Affairs were in this situation with Rollo and his followers, when Charles proposed to relinquish to them part of the province formerly called Neustria, and to purchase peace on these hard conditions. After all the terms were fully settled, there appeared only one circumstance shocking to the haughty Dane: he was required to do homage to Charles for this province, and to put himself in that humiliating posture imposed on vassals by the rites of the feudal law. He long refused to submit to this indignity; but, being unwilling to lose such important advantages for a mere ceremony, he made a sacrifice of his pride to his interest, and acknowledged himself, in form, the vassal of the French monarch.[*] Charles gave him his daughter Gisla in marriage; and, that he might bind him faster to his interests, made him a donation of a considerable territory, besides that which he was obliged to surrender to him by his stipulation.

     [* Ypod. Neust. p. 417.]

When some of the French nobles informed him that, in return for so generous a present, it was expected that he should throw himself at the king’s feet, and make suitable acknowledgments for his bounty, Rollo replied, that he would rather decline the present; and it was with some difficulty they could persuade him to make that compliment by one of his captains.

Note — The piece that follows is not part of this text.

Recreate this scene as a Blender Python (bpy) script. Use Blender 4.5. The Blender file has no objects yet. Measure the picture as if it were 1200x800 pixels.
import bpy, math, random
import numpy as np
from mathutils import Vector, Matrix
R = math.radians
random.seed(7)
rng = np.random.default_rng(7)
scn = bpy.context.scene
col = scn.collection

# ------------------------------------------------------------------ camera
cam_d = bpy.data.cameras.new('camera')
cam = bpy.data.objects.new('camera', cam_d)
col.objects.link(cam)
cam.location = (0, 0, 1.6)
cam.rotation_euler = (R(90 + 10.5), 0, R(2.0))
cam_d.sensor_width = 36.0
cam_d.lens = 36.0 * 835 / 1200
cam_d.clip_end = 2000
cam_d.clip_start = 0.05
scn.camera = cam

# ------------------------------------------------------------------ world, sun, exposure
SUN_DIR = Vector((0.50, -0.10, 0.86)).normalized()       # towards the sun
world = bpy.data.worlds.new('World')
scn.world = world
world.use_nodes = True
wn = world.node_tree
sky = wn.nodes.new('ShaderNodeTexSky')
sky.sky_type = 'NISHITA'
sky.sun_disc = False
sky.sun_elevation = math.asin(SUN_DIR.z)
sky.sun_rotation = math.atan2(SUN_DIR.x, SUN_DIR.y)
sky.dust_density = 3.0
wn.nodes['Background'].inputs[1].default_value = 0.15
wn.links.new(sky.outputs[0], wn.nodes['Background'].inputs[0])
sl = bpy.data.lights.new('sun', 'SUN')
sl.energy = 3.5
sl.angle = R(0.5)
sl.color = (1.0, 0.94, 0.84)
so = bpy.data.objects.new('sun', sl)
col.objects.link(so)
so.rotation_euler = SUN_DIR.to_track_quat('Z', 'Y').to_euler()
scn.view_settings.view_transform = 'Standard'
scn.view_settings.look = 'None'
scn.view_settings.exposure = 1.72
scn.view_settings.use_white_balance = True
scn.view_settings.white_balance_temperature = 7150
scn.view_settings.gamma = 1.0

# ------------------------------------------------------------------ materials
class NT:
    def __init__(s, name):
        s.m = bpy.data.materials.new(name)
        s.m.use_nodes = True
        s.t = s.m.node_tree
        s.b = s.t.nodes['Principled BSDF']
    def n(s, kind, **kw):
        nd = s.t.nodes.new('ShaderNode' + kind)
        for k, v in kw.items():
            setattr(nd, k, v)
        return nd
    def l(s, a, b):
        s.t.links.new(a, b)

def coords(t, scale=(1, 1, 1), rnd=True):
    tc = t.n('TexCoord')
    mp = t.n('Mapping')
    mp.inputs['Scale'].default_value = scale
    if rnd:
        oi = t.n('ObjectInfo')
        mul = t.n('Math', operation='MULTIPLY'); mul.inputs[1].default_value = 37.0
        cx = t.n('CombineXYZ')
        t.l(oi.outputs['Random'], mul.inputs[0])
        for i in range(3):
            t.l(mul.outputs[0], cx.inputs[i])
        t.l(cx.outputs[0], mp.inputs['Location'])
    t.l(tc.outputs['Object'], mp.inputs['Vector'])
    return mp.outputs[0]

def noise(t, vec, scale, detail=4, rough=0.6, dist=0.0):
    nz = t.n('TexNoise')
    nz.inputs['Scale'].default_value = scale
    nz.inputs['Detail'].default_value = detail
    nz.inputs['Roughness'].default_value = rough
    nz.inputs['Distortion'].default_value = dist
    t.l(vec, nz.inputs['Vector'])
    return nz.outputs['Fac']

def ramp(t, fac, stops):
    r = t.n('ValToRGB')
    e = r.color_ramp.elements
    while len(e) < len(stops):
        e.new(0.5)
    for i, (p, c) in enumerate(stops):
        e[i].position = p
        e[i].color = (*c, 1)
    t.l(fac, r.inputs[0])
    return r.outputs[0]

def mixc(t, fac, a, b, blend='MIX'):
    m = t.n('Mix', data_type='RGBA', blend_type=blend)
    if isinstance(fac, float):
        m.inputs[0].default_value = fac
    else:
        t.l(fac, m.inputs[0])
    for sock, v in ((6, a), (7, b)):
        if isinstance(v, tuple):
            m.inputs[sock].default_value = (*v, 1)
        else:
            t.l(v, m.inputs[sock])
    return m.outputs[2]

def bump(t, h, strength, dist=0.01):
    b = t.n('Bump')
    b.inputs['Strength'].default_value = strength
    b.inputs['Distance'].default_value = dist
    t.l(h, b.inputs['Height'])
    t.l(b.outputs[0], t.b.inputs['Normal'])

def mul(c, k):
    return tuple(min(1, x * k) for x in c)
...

The Dane, commissioned for this purpose, full of indignation at the order, and despising so unwarlike a prince, caught Charles by the foot, and pretending to carry it to his mouth, that he might kiss it, overthrew him before all his courtiers. The French, sensible of their present weakness, found it prudent to overlook this insult.[*]

     [* Gul. Gemet. lib. ii. cap. 17.]

Rollo, who was now in the decline of life, and was tired of wars and depredations, applied himself, with mature counsels to the settlement of his new-acquired territory, which was thenceforth called Normandy; and he parcelled it out among his captains and followers. He followed, in this partition, the customs of the feudal law, which was then universally established in the southern countries of Europe, and which suited the peculiar circumstances of that age. He treated the French subjects, who submitted to him, with mildness and justice; he reclaimed his ancient followers from their ferocious violence; he established law and order throughout his state; and after a life spent in tumults and ravages, he died peaceably in a good old age, and left his dominions to his posterity.[**]

     [** Gul. Gemet. lib. ii. cap. 19, 20, 21.]

William I., who succeeded him, governed the duchy twenty-five years; and, during that time, the Normans, who were thoroughly intermingled with the French, had acquired their language, had imitated their manners, and had made such progress towards cultivation, that, on the death of William, his son Richard, though a minor,[***] inherited his dominions; a sure proof that the Normans were already somewhat advanced in civility, and that their government could now rest secure on its laws and civil institutions, and was not wholly sustained by the abilities of the sovereign. Richard, after a long reign of fifty-four years, was succeeded by his son, of the same name, in the year 996,[****] which was eighty-five years after the first establishment of the Normans in France. This was the duke who gave his sister Emma in marriage to Ethelred, king of England, and who thereby formed connections with a country which his posterity was so soon after destined to subdue.